Toutefois, s'il n'est pas contesté que les convocations aux assemblées générales sont régulièrement adressées par la messagerie Whatsapp, il ressort des pièces produites que des élections ont été régulièrement organisées en octobre 2023, élections auxquelles Mme [R] s'est d'ailleurs présentée et a été élue, les appelants produisant en outre en pièce n° 5 les comptes annuels des exercices 2019 à 2022.



Le fonctionnement dit anormal du syndicat n'est donc pas établi avec l'évidence requise, et il n'apparaît pas non plus qu'une situation de blocage ou un péril imminent puissent être relevés, ce qu'a apprécié à juste titre le premier juge en rejetant la demande portant sur la désignation d'un administrateur provisoire.L'urgence n'est pas plus caractérisée au regard de la nécessité de restaurer au plus vite un fonctionnement normal du syndicat, lequel fait valoir à juste titre que les livres et documents sociaux demandés peuvent être communiqués, sans qu'il soit besoin d'avoir recours à un mandataire ad hoc pour ce faire.

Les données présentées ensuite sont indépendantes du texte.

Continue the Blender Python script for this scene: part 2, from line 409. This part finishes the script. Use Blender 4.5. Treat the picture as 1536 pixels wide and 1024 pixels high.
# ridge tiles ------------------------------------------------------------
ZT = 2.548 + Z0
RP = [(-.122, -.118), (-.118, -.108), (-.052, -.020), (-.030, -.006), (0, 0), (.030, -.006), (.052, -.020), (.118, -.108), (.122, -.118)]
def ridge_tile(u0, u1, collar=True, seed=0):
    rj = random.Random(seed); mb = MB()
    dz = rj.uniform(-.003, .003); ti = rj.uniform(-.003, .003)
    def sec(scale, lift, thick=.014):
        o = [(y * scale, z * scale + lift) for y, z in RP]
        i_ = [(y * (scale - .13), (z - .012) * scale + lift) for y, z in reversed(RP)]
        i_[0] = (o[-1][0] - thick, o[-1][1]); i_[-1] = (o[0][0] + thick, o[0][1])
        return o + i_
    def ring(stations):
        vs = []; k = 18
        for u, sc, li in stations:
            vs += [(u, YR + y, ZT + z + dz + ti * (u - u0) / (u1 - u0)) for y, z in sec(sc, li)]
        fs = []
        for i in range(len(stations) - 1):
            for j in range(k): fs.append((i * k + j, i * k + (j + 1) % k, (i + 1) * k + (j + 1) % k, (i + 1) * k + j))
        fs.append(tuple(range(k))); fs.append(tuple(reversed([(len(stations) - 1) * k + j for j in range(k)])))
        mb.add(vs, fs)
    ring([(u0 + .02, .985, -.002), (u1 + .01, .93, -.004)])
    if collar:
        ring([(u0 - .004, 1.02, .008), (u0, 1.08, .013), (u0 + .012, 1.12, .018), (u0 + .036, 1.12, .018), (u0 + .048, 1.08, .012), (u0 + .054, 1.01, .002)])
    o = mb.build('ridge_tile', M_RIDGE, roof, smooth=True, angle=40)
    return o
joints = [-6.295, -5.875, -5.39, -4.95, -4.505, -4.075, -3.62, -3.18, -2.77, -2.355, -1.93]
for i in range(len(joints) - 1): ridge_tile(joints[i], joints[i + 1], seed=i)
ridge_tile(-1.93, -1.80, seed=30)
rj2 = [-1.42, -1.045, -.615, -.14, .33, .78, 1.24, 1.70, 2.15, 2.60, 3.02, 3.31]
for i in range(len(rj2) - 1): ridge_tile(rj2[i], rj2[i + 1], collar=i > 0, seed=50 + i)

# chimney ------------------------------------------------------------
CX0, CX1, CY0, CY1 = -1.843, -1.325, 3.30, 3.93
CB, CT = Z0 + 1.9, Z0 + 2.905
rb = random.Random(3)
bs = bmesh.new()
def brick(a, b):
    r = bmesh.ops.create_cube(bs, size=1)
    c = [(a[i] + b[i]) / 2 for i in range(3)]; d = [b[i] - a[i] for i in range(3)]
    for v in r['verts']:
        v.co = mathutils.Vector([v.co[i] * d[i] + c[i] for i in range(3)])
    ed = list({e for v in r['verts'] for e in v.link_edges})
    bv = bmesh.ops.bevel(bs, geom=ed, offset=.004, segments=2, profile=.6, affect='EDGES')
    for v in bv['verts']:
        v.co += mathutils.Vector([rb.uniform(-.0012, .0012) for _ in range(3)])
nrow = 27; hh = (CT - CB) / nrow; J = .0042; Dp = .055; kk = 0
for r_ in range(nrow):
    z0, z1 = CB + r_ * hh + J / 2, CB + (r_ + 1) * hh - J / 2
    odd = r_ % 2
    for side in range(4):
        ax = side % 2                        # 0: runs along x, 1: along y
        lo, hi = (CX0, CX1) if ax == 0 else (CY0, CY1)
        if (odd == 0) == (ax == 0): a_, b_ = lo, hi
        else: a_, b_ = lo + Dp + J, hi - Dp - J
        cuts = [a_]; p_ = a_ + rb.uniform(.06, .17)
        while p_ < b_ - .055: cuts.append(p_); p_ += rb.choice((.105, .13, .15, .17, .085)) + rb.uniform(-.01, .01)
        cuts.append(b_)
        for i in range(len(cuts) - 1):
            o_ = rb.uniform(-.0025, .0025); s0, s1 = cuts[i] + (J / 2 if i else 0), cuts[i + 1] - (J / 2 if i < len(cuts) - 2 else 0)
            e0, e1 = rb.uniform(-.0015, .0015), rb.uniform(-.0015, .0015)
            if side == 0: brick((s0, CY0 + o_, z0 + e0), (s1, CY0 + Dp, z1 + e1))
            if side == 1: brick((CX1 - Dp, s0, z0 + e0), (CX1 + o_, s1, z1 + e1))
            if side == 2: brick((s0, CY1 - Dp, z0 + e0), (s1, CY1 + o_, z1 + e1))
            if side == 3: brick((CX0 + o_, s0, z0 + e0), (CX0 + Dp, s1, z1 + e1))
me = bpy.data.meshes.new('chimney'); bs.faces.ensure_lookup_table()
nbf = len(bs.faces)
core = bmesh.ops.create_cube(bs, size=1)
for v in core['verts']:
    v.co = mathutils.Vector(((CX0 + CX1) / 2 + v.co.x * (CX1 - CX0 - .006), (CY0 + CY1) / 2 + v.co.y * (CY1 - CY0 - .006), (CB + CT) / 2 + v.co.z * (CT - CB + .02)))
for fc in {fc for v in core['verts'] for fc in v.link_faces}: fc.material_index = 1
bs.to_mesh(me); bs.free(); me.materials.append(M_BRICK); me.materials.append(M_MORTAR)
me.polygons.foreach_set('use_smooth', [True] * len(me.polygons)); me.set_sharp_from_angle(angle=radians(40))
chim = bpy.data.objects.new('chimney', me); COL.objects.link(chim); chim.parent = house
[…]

L'ordonnance sera en conséquence infirmée en ce qu'elle a procédé à la désignation d'un mandataire ad hoc, le premier juge ayant de lui-même constaté que le fonctionnement normal du syndicat n'était pas impossible.



L'ordonnance rendue sera également infirmée quant au sort des dépens et des frais irrépétibles de première instance.



Au regard de la nature de l'affaire et de l'issue du litige, chacune des parties conservera la charge des dépens par elle exposés en première instance et à hauteur d'appel, ainsi que de ses frais irrépétibles.



PAR CES MOTIFS



Infirme l'ordonnance rendue en toutes ses dispositions,



Statuant à nouveau des chefs infirmés, et y ajoutant,



Rejette la demande de désignation d'un administrateur provisoire et d'un mandataire ad hoc,

Laisse à chacune des parties la charge des dépens de première instance et d'appel par elle exposés,



Rejette les demandes formées par les parties au titre des frais irrépétibles tant en première instance qu'en appel.